◆ **SET TASK**:
Go through the listing and write out all of it exactly.

◆ **GIVEN INFORMATION**:
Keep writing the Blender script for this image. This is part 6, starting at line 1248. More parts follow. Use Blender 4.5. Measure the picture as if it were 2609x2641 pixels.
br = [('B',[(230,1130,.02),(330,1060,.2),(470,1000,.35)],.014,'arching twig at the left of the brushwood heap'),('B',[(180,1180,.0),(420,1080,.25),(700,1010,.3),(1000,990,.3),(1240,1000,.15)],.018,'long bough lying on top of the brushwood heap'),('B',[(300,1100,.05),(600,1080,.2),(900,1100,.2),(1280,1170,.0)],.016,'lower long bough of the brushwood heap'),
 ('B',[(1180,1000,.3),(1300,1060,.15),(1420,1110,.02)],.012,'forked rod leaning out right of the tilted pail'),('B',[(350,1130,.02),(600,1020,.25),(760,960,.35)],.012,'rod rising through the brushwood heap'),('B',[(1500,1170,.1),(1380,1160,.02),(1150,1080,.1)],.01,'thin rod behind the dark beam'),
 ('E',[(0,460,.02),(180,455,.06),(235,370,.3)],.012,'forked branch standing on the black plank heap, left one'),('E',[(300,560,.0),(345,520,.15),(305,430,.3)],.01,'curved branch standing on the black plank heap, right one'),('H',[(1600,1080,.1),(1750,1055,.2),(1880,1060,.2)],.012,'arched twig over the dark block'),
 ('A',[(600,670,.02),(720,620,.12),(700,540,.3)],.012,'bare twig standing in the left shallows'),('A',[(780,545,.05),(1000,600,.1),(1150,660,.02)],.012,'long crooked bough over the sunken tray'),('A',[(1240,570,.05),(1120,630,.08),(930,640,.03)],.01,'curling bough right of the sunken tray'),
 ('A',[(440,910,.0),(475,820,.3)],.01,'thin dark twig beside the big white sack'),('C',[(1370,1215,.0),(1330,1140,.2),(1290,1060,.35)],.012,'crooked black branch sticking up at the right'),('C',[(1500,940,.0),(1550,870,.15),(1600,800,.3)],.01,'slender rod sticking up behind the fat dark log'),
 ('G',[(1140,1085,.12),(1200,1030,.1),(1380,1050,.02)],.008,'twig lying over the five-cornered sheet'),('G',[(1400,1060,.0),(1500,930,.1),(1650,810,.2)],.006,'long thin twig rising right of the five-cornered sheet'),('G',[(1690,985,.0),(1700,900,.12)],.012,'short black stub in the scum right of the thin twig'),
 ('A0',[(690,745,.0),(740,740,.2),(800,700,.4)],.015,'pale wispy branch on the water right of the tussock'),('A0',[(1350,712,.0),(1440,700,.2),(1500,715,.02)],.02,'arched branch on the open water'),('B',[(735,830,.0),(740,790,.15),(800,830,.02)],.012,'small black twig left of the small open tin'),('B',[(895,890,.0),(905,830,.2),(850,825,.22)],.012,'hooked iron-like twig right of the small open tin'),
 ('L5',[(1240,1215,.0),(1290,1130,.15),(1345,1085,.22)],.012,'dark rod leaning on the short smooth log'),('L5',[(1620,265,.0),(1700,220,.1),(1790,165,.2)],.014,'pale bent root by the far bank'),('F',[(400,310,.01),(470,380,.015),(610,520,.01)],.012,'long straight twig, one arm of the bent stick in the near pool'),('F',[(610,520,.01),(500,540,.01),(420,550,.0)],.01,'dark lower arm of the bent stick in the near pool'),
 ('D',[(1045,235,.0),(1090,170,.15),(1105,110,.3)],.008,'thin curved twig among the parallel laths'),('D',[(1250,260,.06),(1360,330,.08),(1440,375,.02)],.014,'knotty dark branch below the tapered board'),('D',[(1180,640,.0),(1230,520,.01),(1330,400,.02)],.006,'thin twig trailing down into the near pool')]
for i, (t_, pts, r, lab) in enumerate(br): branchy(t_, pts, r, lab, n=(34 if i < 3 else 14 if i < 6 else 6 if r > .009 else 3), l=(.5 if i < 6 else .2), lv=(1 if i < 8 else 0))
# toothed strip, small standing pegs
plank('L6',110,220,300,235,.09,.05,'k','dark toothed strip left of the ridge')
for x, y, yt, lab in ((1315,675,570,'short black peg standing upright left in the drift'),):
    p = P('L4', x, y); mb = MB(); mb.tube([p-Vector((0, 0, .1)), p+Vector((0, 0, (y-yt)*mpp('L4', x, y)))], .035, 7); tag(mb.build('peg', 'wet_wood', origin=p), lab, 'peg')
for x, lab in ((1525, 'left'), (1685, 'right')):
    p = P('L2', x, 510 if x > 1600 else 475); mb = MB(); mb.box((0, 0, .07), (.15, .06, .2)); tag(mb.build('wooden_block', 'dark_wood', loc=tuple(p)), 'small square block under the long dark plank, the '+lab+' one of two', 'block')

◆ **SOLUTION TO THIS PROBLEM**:
Keep writing the Blender script for this image. This is part 6, starting at line 1248. More parts follow. Use Blender 4.5. Measure the picture as if it were 2609x2641 pixels.
br = [('B',[(230,1130,.02),(330,1060,.2),(470,1000,.35)],.014,'arching twig at the left of the brushwood heap'),('B',[(180,1180,.0),(420,1080,.25),(700,1010,.3),(1000,990,.3),(1240,1000,.15)],.018,'long bough lying on top of the brushwood heap'),('B',[(300,1100,.05),(600,1080,.2),(900,1100,.2),(1280,1170,.0)],.016,'lower long bough of the brushwood heap'),
 ('B',[(1180,1000,.3),(1300,1060,.15),(1420,1110,.02)],.012,'forked rod leaning out right of the tilted pail'),('B',[(350,1130,.02),(600,1020,.25),(760,960,.35)],.012,'rod rising through the brushwood heap'),('B',[(1500,1170,.1),(1380,1160,.02),(1150,1080,.1)],.01,'thin rod behind the dark beam'),
 ('E',[(0,460,.02),(180,455,.06),(235,370,.3)],.012,'forked branch standing on the black plank heap, left one'),('E',[(300,560,.0),(345,520,.15),(305,430,.3)],.01,'curved branch standing on the black plank heap, right one'),('H',[(1600,1080,.1),(1750,1055,.2),(1880,1060,.2)],.012,'arched twig over the dark block'),
 ('A',[(600,670,.02),(720,620,.12),(700,540,.3)],.012,'bare twig standing in the left shallows'),('A',[(780,545,.05),(1000,600,.1),(1150,660,.02)],.012,'long crooked bough over the sunken tray'),('A',[(1240,570,.05),(1120,630,.08),(930,640,.03)],.01,'curling bough right of the sunken tray'),
 ('A',[(440,910,.0),(475,820,.3)],.01,'thin dark twig beside the big white sack'),('C',[(1370,1215,.0),(1330,1140,.2),(1290,1060,.35)],.012,'crooked black branch sticking up at the right'),('C',[(1500,940,.0),(1550,870,.15),(1600,800,.3)],.01,'slender rod sticking up behind the fat dark log'),
 ('G',[(1140,1085,.12),(1200,1030,.1),(1380,1050,.02)],.008,'twig lying over the five-cornered sheet'),('G',[(1400,1060,.0),(1500,930,.1),(1650,810,.2)],.006,'long thin twig rising right of the five-cornered sheet'),('G',[(1690,985,.0),(1700,900,.12)],.012,'short black stub in the scum right of the thin twig'),
 ('A0',[(690,745,.0),(740,740,.2),(800,700,.4)],.015,'pale wispy branch on the water right of the tussock'),('A0',[(1350,712,.0),(1440,700,.2),(1500,715,.02)],.02,'arched branch on the open water'),('B',[(735,830,.0),(740,790,.15),(800,830,.02)],.012,'small black twig left of the small open tin'),('B',[(895,890,.0),(905,830,.2),(850,825,.22)],.012,'hooked iron-like twig right of the small open tin'),
 ('L5',[(1240,1215,.0),(1290,1130,.15),(1345,1085,.22)],.012,'dark rod leaning on the short smooth log'),('L5',[(1620,265,.0),(1700,220,.1),(1790,165,.2)],.014,'pale bent root by the far bank'),('F',[(400,310,.01),(470,380,.015),(610,520,.01)],.012,'long straight twig, one arm of the bent stick in the near pool'),('F',[(610,520,.01),(500,540,.01),(420,550,.0)],.01,'dark lower arm of the bent stick in the near pool'),
 ('D',[(1045,235,.0),(1090,170,.15),(1105,110,.3)],.008,'thin curved twig among the parallel laths'),('D',[(1250,260,.06),(1360,330,.08),(1440,375,.02)],.014,'knotty dark branch below the tapered board'),('D',[(1180,640,.0),(1230,520,.01),(1330,400,.02)],.006,'thin twig trailing down into the near pool')]
for i, (t_, pts, r, lab) in enumerate(br): branchy(t_, pts, r, lab, n=(34 if i < 3 else 14 if i < 6 else 6 if r > .009 else 3), l=(.5 if i < 6 else .2), lv=(1 if i < 8 else 0))
# toothed strip, small standing pegs
plank('L6',110,220,300,235,.09,.05,'k','dark toothed strip left of the ridge')
for x, y, yt, lab in ((1315,675,570,'short black peg standing upright left in the drift'),):
    p = P('L4', x, y); mb = MB(); mb.tube([p-Vector((0, 0, .1)), p+Vector((0, 0, (y-yt)*mpp('L4', x, y)))], .035, 7); tag(mb.build('peg', 'wet_wood', origin=p), lab, 'peg')
for x, lab in ((1525, 'left'), (1685, 'right')):
    p = P('L2', x, 510 if x > 1600 else 475); mb = MB(); mb.box((0, 0, .07), (.15, .06, .2)); tag(mb.build('wooden_block', 'dark_wood', loc=tuple(p)), 'small square block under the long dark plank, the '+lab+' one of two', 'block')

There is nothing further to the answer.